Interpreting the statement of the judge "the mitigating circumstances which I have read for your consideration are given to you merely as examples of some of the factors that you may taken into account...” was explained in context of the following sentence "
Pay careful attention to the factors". Explaining the sentences jointly the Supreme Court said that the mitigating factors were restricted to those listed and none other. The court disagreed and opined that "future conduct" even arguably did not "extenuate the gravity of the crime". Rather then inviting an open-ended review of mitigating factors, this would be "more than a stretch to say that the seriousness of the crime itself is affected by the defendant's subsequent experience".

The court therefore concluded that listed mitigating factors did not encompass any mitigating circumstances which were irrelevant to the task of "simple weighing" which the jury was to perform.

In this context the jury questions were interpreted. The testimony offered by the respondent provided "permissible basis" for imposing sentence other then death.

The judge's responses cemented the impression that juror's lone duty was to weigh specified, limited statutory factors against each other. The judge took a view that jury "be guided by the applicable factors of aggravating and mitigating circumstances upon which you have been instructed . Due to this the Supreme Court explained that "Skipper-type" mitigating evidence was excluded. On this basis, the Supreme Court affirmed the California Supreme Court judgment by saying that it "correctly set aside respondent's death sentence requiring likelihood that the jury has applied the challenged instruction in a way that prevents the consideration of constitutionally relevant evidence".

According to Supreme Court the "Boyde...adopted a new legal standard for reviewing jury instructions claimed to restrict impermissibly a jury's consideration of relevant piece of evidence. Applying the "new legal standard" Boyde's argument that factor (k) excluded the mitigating evidence was rejected. The court in Boyde's did not expressly suggest that factor (k) allowed for consideration of Skipper-type evidence. All that the court suggested "that factor (k)... resented "overall strategy to portray himslef as less culpable" and therefore his evidence fell within factor (k).

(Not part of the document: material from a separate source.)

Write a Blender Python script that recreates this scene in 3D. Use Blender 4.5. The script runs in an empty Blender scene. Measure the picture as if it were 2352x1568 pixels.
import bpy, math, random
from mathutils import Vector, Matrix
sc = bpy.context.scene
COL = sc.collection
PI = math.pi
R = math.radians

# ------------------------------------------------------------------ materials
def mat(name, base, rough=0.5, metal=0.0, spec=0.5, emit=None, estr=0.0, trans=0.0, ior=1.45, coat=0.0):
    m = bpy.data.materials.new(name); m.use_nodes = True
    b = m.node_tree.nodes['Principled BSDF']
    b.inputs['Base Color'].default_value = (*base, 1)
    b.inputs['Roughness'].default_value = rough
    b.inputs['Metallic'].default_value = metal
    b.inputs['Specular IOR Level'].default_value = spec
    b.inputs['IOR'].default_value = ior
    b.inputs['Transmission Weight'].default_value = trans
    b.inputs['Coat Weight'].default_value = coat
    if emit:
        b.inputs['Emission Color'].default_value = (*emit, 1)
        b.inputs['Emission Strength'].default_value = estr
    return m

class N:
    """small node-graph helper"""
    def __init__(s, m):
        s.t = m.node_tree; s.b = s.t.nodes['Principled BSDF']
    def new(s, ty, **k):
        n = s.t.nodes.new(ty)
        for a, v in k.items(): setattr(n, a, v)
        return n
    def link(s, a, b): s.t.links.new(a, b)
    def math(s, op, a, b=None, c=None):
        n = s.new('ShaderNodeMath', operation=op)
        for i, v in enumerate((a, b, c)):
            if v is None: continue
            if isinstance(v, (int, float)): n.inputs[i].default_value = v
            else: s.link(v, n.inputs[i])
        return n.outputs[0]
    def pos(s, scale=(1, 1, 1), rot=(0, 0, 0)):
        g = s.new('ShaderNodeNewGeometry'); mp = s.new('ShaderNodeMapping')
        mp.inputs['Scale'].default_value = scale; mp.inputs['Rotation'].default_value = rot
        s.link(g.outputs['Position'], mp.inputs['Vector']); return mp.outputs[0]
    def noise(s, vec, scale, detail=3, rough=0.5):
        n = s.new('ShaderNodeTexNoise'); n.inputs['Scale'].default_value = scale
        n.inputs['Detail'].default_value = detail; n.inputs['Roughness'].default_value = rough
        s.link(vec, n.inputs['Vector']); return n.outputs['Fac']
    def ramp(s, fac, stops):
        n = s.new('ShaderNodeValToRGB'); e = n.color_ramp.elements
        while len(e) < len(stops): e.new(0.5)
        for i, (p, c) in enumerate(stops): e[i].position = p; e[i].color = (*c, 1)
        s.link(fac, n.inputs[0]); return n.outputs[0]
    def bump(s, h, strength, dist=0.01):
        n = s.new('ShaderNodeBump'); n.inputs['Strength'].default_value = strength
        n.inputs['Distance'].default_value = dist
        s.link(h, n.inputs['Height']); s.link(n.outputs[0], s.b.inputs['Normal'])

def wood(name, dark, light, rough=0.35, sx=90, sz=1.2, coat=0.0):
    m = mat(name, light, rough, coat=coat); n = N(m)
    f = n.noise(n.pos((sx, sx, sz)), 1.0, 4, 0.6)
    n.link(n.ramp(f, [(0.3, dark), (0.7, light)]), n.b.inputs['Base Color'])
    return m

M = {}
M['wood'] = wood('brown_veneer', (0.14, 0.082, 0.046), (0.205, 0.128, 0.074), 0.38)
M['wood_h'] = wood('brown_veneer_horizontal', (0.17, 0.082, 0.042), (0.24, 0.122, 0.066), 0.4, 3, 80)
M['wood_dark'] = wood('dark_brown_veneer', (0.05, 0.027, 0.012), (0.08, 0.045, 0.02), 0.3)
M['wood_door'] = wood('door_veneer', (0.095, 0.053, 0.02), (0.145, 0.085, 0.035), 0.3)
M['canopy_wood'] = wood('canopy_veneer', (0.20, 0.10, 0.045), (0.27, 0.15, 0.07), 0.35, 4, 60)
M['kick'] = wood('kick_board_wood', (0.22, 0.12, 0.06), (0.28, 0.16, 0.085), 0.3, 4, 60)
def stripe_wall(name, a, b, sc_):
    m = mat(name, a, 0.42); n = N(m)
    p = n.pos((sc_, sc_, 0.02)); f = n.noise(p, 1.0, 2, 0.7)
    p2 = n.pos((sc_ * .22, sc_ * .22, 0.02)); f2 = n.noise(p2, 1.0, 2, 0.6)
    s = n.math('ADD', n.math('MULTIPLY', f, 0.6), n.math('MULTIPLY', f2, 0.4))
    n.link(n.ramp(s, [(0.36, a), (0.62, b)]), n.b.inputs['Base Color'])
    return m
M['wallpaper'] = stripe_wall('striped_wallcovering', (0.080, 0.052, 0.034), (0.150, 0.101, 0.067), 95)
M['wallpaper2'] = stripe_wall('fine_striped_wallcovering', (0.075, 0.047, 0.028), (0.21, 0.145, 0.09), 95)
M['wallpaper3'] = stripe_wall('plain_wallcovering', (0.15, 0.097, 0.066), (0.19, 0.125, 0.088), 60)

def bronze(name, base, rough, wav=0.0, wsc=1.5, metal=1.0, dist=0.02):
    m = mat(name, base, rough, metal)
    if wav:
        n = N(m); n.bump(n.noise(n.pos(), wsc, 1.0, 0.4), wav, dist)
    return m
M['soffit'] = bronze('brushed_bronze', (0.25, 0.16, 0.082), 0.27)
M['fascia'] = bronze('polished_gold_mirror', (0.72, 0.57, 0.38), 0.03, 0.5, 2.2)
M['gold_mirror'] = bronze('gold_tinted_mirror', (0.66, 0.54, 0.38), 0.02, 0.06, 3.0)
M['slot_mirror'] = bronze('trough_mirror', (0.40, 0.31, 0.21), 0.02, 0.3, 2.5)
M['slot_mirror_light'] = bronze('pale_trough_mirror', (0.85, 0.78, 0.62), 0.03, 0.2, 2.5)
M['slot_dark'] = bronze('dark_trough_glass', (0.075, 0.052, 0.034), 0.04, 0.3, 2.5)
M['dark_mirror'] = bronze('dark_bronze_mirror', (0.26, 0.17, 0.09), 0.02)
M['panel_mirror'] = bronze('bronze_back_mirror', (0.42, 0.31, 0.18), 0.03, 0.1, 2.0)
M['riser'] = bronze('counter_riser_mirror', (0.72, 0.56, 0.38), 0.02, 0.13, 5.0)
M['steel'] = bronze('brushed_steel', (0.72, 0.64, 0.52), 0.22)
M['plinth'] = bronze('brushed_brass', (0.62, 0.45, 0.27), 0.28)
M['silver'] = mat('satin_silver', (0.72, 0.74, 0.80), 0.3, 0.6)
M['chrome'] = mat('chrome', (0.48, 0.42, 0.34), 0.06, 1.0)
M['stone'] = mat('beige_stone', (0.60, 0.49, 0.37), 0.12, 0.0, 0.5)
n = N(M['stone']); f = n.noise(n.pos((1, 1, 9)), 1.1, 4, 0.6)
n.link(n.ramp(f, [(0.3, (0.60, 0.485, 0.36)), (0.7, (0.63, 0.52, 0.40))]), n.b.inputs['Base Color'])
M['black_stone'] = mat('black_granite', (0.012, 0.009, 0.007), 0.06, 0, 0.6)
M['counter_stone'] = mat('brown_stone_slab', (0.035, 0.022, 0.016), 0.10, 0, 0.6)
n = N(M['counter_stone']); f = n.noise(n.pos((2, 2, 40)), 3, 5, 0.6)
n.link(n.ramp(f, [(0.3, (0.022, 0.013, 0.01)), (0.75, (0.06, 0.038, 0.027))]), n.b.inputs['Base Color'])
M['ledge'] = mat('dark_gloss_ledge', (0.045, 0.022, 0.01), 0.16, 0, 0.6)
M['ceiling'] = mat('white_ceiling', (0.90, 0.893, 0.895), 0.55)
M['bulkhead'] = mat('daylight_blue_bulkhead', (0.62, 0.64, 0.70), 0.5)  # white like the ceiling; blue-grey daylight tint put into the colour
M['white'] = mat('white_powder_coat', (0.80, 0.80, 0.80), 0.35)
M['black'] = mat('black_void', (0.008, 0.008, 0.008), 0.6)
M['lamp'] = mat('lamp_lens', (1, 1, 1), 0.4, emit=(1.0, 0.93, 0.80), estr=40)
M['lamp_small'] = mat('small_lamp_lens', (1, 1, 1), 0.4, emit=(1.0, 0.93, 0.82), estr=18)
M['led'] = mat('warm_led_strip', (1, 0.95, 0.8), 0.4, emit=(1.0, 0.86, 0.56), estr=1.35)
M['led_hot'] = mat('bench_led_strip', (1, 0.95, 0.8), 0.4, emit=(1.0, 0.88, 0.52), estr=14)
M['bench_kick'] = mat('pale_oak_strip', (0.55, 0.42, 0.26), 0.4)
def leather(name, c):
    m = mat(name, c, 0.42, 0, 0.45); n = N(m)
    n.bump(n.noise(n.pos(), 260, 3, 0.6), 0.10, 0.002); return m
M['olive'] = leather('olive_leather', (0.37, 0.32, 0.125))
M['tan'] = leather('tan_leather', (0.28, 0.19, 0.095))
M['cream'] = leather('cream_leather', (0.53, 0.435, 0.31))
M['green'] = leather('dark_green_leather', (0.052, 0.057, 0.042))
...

Therefore, the Supreme Court explained in contrary view that "Boyde did not purport to hold that factor (k) naturally called for consideration of postcrime changes of fundamental views". This is how the court said that Court's opinion in Boyde fail[s] to support an improbable argument that respondent's mitigating evidence falls within factor (k)'s purview. Similarly the Supreme Court observed that Payton lends no succor to this case either. Considering Justice Scouter's dissenting opinion (rather then the majority deferential review), the Court found "that factor (k) [did not] consider defendant's personal development" and any claim to this effect was "at odds" with common attitude and English language. Secondly, Paton did not bring out confusion amongst jurors as in Belmontes neither did Payton have a defense attorney who claimed not to "insult" jury by "telling you I think [the mitigating evidence] excuses in any way what happened here".

The contrary view states that the jurors are unlikely to note subtle distinctions between words "circumstances of the crime" and "any other circumstance". The highly technical parsing of factor (k) depends of linguistic distinctions occurring to trained lawyers and not to 12 laymen to whom the Court cannot seriously insist a command on constitutional law. The dissenting view opined that dubious premise that the juror would understand "remorse" to be a species of postcrime evidence was unpersuasive. The minority view held the court was heaping on "speculation on speculation". The incremental value according to the Court of the California death sentence was far outweighed by the interest in maintaining confidence in the fairness of any proceedings that results in the State's decision to take the life of one of its citizens.

The factor (k) was thus canvassed to be unconstitutional.